Jakarta (Lampost.co)–Di tengah kondisi anggaran yang terimbas efisiensi, Dewan Perwakilan Rakyat (DPR) menggelar rapat tertutup terkait revisi Undang-Undang Tentara Nasional Indonesia (UU TNI) di hotel mewah Fairmont, Jakarta Pusat. Rapat berlangsung selama dua hari, mulai Jumat, 14 Maret 2025 hingga Sabtu, 15 Maret 2025. Rapat oleh Panitia Kerja (Panja) Komisi I DPR bersama pemerintah, dan para anggota dewan baru akan keluar dari hotel pada Minggu pagi, 16 Maret 2025.
Tentu saja gelaran rapat di hotel mewah memicu kritik dari masyarakat, terutama karena kondisi kebijakan efisiensi anggaran telah berlangsung. Ketua Komisi I DPR Utut Adianto enggan menanggapi kritik tersebut.
“(Efisiensi) itu kan pendapatmu,” ujar Utut di sela-sela rapat di Hotel Fairmont, Jakarta, Sabtu, 15 Maret 2025. Menurutnya, DPR sudah biasa menggelar rapat di hotel berbintang. Ia mencontohkan rapat-rapat sebelumnya, seperti pembahasan Undang-Undang Kejaksaan di Hotel Sheraton, Gandaria, serta Undang-Undang Perlindungan Data Pribadi di Hotel Intercontinental, Pondok Indah.

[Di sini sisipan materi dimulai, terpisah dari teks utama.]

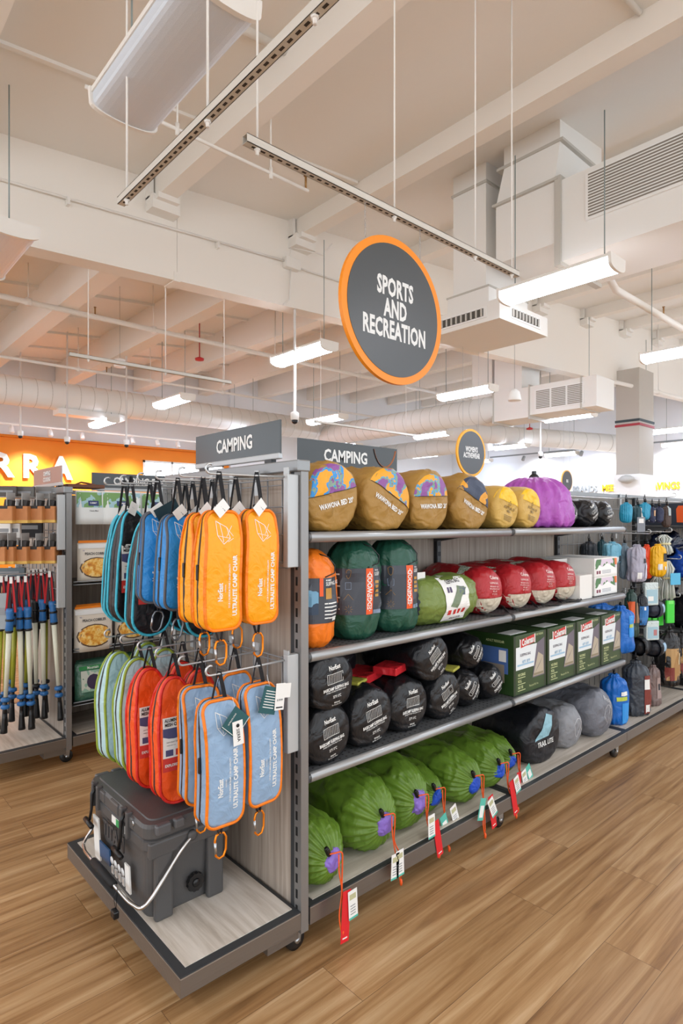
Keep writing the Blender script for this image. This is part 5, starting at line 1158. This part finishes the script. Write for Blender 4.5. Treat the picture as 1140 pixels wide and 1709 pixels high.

Baca Juga: Keuangan Daerah dalam Tekanan: Efisiensi atau Jalan Menuju Krisis?
Fokus Pembahasan Revisi UU TNI
Wakil Ketua Komisi I DPR, Dave Laksono, menegaskan bahwa pembahasan revisi UU TNI dilakukan secara efisien tanpa mengurangi kualitas.
“Sekarang lagi proses pembahasan. Segera mungkin, kami tidak mau bertele-tele tetapi semua prosesnya harus dilalui,” ujar Dave di Kompleks Parlemen Senayan, Rabu,12 Maret 2025.
Salah satu isu utama pembahasan adalah aturan mengenai prajurit TNI yang mendapat tugas di lembaga pemerintahan. Dalam revisi terbaru, mereka wajib mundur dari status prajurit aktif sebelum menduduki jabatan di institusi sipil. Selain itu, batas usia pensiun prajurit TNI juga menjadi perhatian, dengan penyesuaian usia pensiun untuk berbagai tingkatan jabatan.
Aksi KontraS Soal Rapat Tertutup
Di tengah berlangsungnya rapat, tiga perwakilan dari Komisi untuk Orang Hilang dan Tindak Kekerasan (KontraS) menerobos ruang pertemuan Ruby, tempat rapat berlangsung. Mereka menuntut agar pembahasan RUU TNI dihentikan karena tidak transparan.
“Kami menuntut agar proses pembahasan RUU TNI ini dihentikan karena tidak sesuai dengan proses legislasi. Ini terlaksana secara tertutup,” ujar Wakil Koordinator KontraS, Andri Yunus.
Aksi ini mendapat pengamanan ketat, dengan petugas segera menutup ruang rapat dan mencegah akses lebih lanjut. Meskipun mendapat penolakan dari kelompok masyarakat sipil, Ketua Komisi I DPR, Utut Adianto, menilai perbedaan pendapat adalah hal wajar dalam proses legislasi.
“Ya boleh, KontraS enggak setuju. Kita undang mereka, tetapi mereka menolak karena merasa akan menjadi stempel saja,” ujar Utut.
Dengan berbagai kritik yang muncul, pembahasan revisi UU TNI masih menjadi sorotan publik, terutama terkait transparansi dan efisiensi anggaran dalam proses legislasi ini.